Additionally, the Acts Corporate University program offers lifelong professional and personal learning opportunities — some at a discount — on-site and through several educational institutions. ACU also sponsors leadership academies, GED and citizenship support, professional development for employees to obtain and maintain licenses and certifications, and e-learning.

With an eye toward the future, the organization offers a formal mentoring program designed to support succession planning involving high-potential employees as well as several scholarship programs for high school students, including one for students who plan to study culinary arts in college.

Brentwood, TN-based Brookdale Senior Living launched its health and wellness tuition reimbursement program in 2016 to encourage RNs and LPNs to pursue a career path to the health and wellness director position, one of three top leadership roles, along with executive director and sales director, at Brookdale communities. Health and wellness directors can obtain $3,500 for tuition reimbursement after their first year of employment and another $3,500 after the second year.

A separate tuition program is available for other employees who have worked at Brookdale, the country's largest senior living community operator, for at least one year.

Back to basics

Any specific perks offered to employees are part of a larger culture that reflects an organization's efforts to make workers feel valued and important and, therefore, more likely to stay and tell friends about job openings. Some employers offer financial enticements for those referrals.

Two changes last year at Holiday Retirement, the country's largest operator of independent living communities, as well as the desire to “stay relevant,” presented the opportunity — and the necessity — to reinvent the company's culture, says Karen Sheean, the organization's senior vice president of human resources.

Holiday needed to hire more than 150 people when it relocated its headquarters from Lake Oswego, OR, to Winter Park, FL, and needed to attract additional people at the community level when it changed its management model from one that relied on live-in managers to a more traditional structure.

The organization's culture-change effort, Sheean said, has extended down to the place where first impressions are made: recruiting and orientation materials.

“We're trying to add into our culture a new energy, fun and a little bit of a sense of humor in the way we write things and how we're talking in our recruiting process and also upon our hiring, whether it's onboarding, new handbooks or new tools,” she said. “It's really kind of taking more of a conversational tone.”

New and existing employees will help shape the work environment, too, Sheean said, through a new, 22-member Culture Council. Employees representing various departments within the company will serve six-month terms, during which they will share ideas and make decisions such as how the company will become involved with the greater community.

“It's not just one group's job anymore to build the culture; it's all of them,” she said.

Similar to Acts, Holiday offers professional development — covering everything from safety issues to leadership skills to company-identified career-path necessities — through its free online Holiday University program.

“That's setting us up for the future, where we're not going to have to go external and recruit people,” Sheean said of employees who aim to climb the career ladder through the program. “We're going to have our own internal leaders ready to go.”

Employees can be certified as community team leaders through online learning and in-person mentoring then have the potential to be general managers.

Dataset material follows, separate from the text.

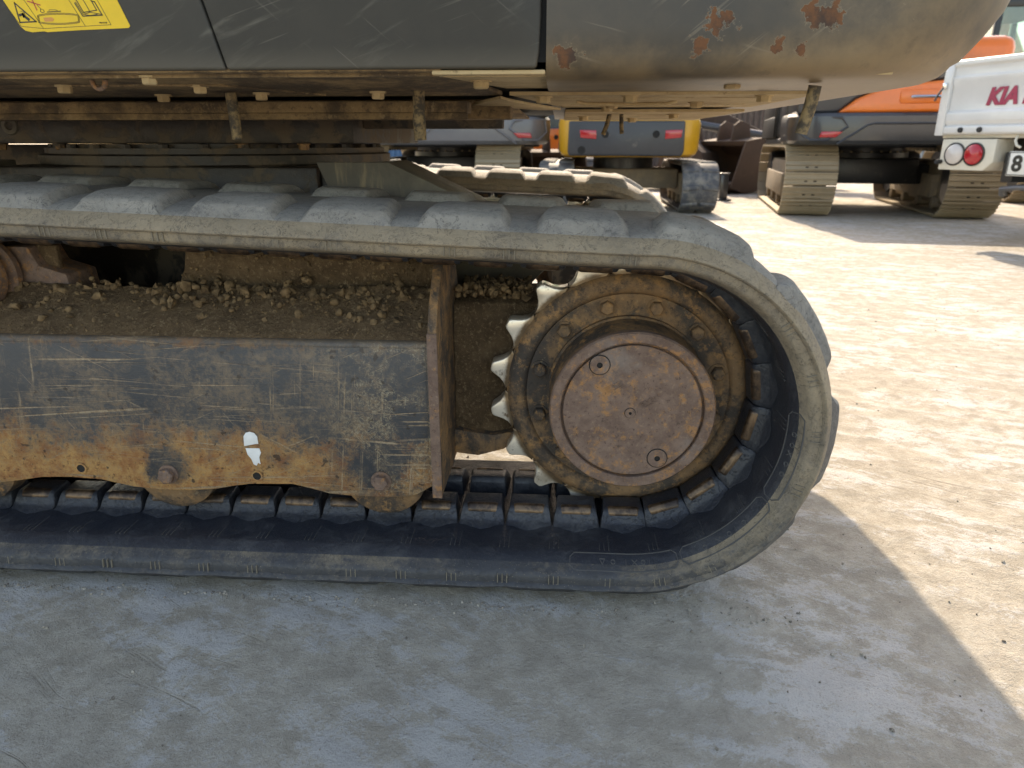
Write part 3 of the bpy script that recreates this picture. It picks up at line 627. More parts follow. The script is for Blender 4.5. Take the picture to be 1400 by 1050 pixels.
# ---- upper body
PY = -.03; PB = .842
UB = MB(); UB.box(-2.15, -.02, .02, 1.68, .846, 1.62); UB.build('engine_house', 'panel_paint', EX, .02)
p = MB(); p.prism([(-2.15,PB),(-.4484,PB),(-.66,1.62),(-2.15,1.62)], 'y', PY, PY+.03); PAN = p.build('side_panel', 'panel_paint', EX, .004, seg=3)
p = MB(); p.prism([(-.4464,PB),(-.0335,PB),(-.0295,PB+.02),(-.0275,PB+.06),(-.0275,1.62),(-.658,1.62)], 'y', PY, PY+.03); p.build('side_panel', 'panel_paint', EX, .004, seg=3)
p = MB(); p.prism([(-.4484,PB+.002),(-.4464,PB+.002),(-.6575,1.61),(-.6605,1.61)], 'y', PY+.006, PY+.012); p.box(-.032,-.02,PY+.012,PY+.02,.85,1.6); p.build('panel_gap', 'black_void', EX)
def cw_ring(z, rear, side, r, n=22, x0=-.0205):
    yf = 1.69-side-.0; pts = []
    dfar = .026*max(0, min(1, 1-(z-.90)/.42)); pts.append((x0, side, z))  # unseen far side pulled in low down to straighten the cast shadow's edge
    for k in range(1, 7): pts.append((x0+(rear-r-x0)*k/7, side, z))
    for k in range(n+1): a = -PI/2+PI/2*k/n; pts.append((rear-r+r*math.cos(a), side+r+r*math.sin(a), z))
    for k in range(1, 6): pts.append((rear+.012*math.sin(PI*k/6)-dfar*k/6, side+r+(yf-.05-r-side)*k/6, z))
    r2 = .05
    for k in range(n+1): a = PI/2*k/n; pts.append((rear-dfar-r2+r2*math.cos(a), yf-r2+r2*math.sin(a), z))
    for k in range(6, -1, -1): pts.append((x0+(rear-r2-x0)*k/7, yf, z))
    return pts
CWR = [(.8285,.485,.050,.16),(.8290,.515,.018,.17),(.8315,.534,-.004,.18),(.838,.550,-.018,.19),(.846,.560,-.0255,.20),(.852,.564,-.0275,.20),(.858,.574,-.0300,.20),(.89,.603,-.032,.21),(.92,.626,-.033,.22),(.96,.645,-.033,.23),(1.02,.655,-.033,.23),(1.15,.660,-.033,.23),(1.30,.654,-.03,.23),(1.36,.640,-.02,.23),(1.385,.60,.0,.23)]
p = MB(); p.rings([cw_ring(*q) for q in CWR], True, True); CW = p.build('counterweight', 'counterweight_paint', EX, smooth=40)
p = MB(); p.box(-2.0, .40, .2, 1.5, 1.36, 1.75); p.build('engine_hood', 'panel_paint', EX, .05, seg=4)
p = MB(); p.box(-2.05, -1.0, .75, 1.62, 1.60, 2.55); cab = p.build('cab', 'panel_paint', EX, .06, seg=4)
p = MB(); p.box(-1.9, -1.15, .742, .752, 1.8, 2.45); p.build('window', 'cab_glass', cab)
# belly pans seen from below
def slotted(x0, x1, y0, y1, z0, z1, slots, left_diag=0):
    xs = sorted({x0, x1, *[s[0] for s in slots], *[s[1] for s in slots]}); ys = sorted({y0, y1, *[s[2] for s in slots], *[s[3] for s in slots]})
    mb = MB()
    for i in range(len(xs)-1):
        for j in range(len(ys)-1):
            cx, cy = (xs[i]+xs[i+1])/2, (ys[j]+ys[j+1])/2
            if any(s[0] < cx < s[1] and s[2] < cy < s[3] for s in slots): continue
            sk = lambda x, y: x+(left_diag*(y-y0)/(y1-y0) if abs(x-x0) < 1e-6 else 0)
            q = [(sk(xs[i], ys[j]), ys[j]), (xs[i+1], ys[j]), (xs[i+1], ys[j+1]), (sk(xs[i], ys[j+1]), ys[j+1])]
            mb.prism(q, 'z', z0, z1)
    bm = mb
    return bm
p = MB(); p.add([(-2.1,-.022,.8395),(-.16,-.022,.8395),(-.10,.27,.826),(-2.1,.27,.826),(-2.1,-.022,.845),(-.16,-.022,.845),(-.10,.27,.834),(-2.1,.27,.834)], [(0,3,2,1),(4,5,6,7),(0,1,5,4),(1,2,6,5),(2,3,7,6),(3,0,4,7)])
BPN = p.build('belly_pan', 'belly_brown', EX, .002)
p = MB(); p.box(-2.1, -.165, -.004, .004, .8345, .8405); p.tube([(-1.2,.10,.8345),(-.62,.10,.8335),(-.52,.10,.833),(-.40,.24,.8275)], .003, 6); p.build('pressed_rib', 'belly_brown', BPN, .001)
for i, (px, py) in enumerate(((-.765,.10), (-.68,.23), (-.575,.005), (-.555,.11), (-.50,.21), (-.30,.20), (-.95,.12), (-1.15,.2))):
    b_ = hexbolt((px, py, .8375-.046*py), .0105, .011, (0, 0, -1), i); b_.build('bolt', 'belly_dust', BPN, smooth=0)
p = MB(); rr = [(-.668+.010*math.cos(a), .035, .8355-.012*math.sin(a)) for a in np.linspace(0, PI, 9)]; p.tube(rr, .0036, 8); p.build('lifting_eye', 'rusty_steel', BPN, smooth=60)
p = MB(); p.box(-.172, -.0215, -.0225, .0115, .8350, .8408); p.build('pan_strip', 'belly_dust', BPN, .002)
sl1 = [(-.03+.125*k, .075+.125*k, .065+.028*j, .078+.028*j) for k in range(4) for j in range(2) if .075+.125*k < .42]
p = slotted(-.16, .43, -.002, .215, .834, .8385, sl1, .07); VP1 = p.build('vent_pan', 'belly_dust', EX, smooth=0)
sl2 = [(.0+.13*k, .10+.13*k, .30, .318) for k in range(3)]+[(.02+.13*k, .11+.13*k, .52, .54) for k in range(3)]
p = slotted(-.085, .415, .222, .66, .824, .8295, sl2, .09); VP2 = p.build('vent_pan', 'belly_dust', EX, smooth=0)
p = slotted(.01, .405, .668, 1.30, .815, .8205, [(.06+.13*k, .15+.13*k, .85, .875) for k in range(2)]); VP3 = p.build('vent_pan', 'belly_dust', EX, smooth=0)
p = MB(); p.box(-.15, .44, .02, 1.6, .8405, .8455); p.build('slot_shade', 'black_void', EX)  # black sheet stands in for the shade seen through the slots
for (o_, x, y, z) in ((VP1,-.115,.06,.834),(VP1,.245,.085,.834),(VP2,-.03,.26,.824),(VP2,.115,.245,.824),(VP2,.10,.47,.824),(VP2,.335,.25,.824),(VP2,.10,.62,.824),(VP2,.26,.45,.824),(VP3,.06,.95,.815),(VP3,.27,.80,.815),(VP3,.2,1.1,.815)):
    hexbolt((x, y, z), .012, .011, (0, 0, -1), x*9).build('bolt', 'belly_dust', o_, smooth=0)
p = MB(); p.tube([(.03,.395,.8235),(.045,.40,.819),(.12,.405,.818),(.20,.40,.819),(.215,.395,.8235)], .0035, 8); p.build('wire_loop', 'belly_dust', VP2, smooth=60)
p = MB(); p.prism([(-.10,.222),(-.17,.42),(-.05,.66),(.0,.66),(-.06,.43),(-.09,.30)], 'z', .8185, .8235); p.build('pan_flange', 'belly_dust', VP2, .001)
for pts, r in (([(-.232,.20,.834),(-.233,.20,.80),(-.2335,.201,.785),(-.2325,.203,.754)], [.0098,.0098,.0108,.0098]),
               ([(-.548,.20,.828),(-.5465,.20,.80),(-.545,.20,.755)], [.009,.009,.009]),
               ([(.352,.055,.825),(.350,.058,.800),(.343,.062,.762)], [.0090,.0092,.0085]),
               ([(.118,.80,.816),(.112,.80,.790),(.104,.80,.768)], .0055), ([(.146,.80,.816),(.147,.80,.79),(.149,.80,.770)], .0050)):
    p = MB(); p.tube(pts, r, 14); p.build('drain_hose', 'hose_dust', EX, smooth=50)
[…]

They receive handwritten thank you cards and special name badges in recognition of their achievement and capability to assume a general manager role when one becomes available.

Sometimes the smaller perks are the most effective, Sheean says.

“When you're trying to re-create culture, it's not the high-dollar, high-end stuff that makes the difference,” she says. “It's the time you spend with your people, and it's the recognition that's as easy as a thank you card and giving them more responsibility. That's what we're finding is really making a difference for us.”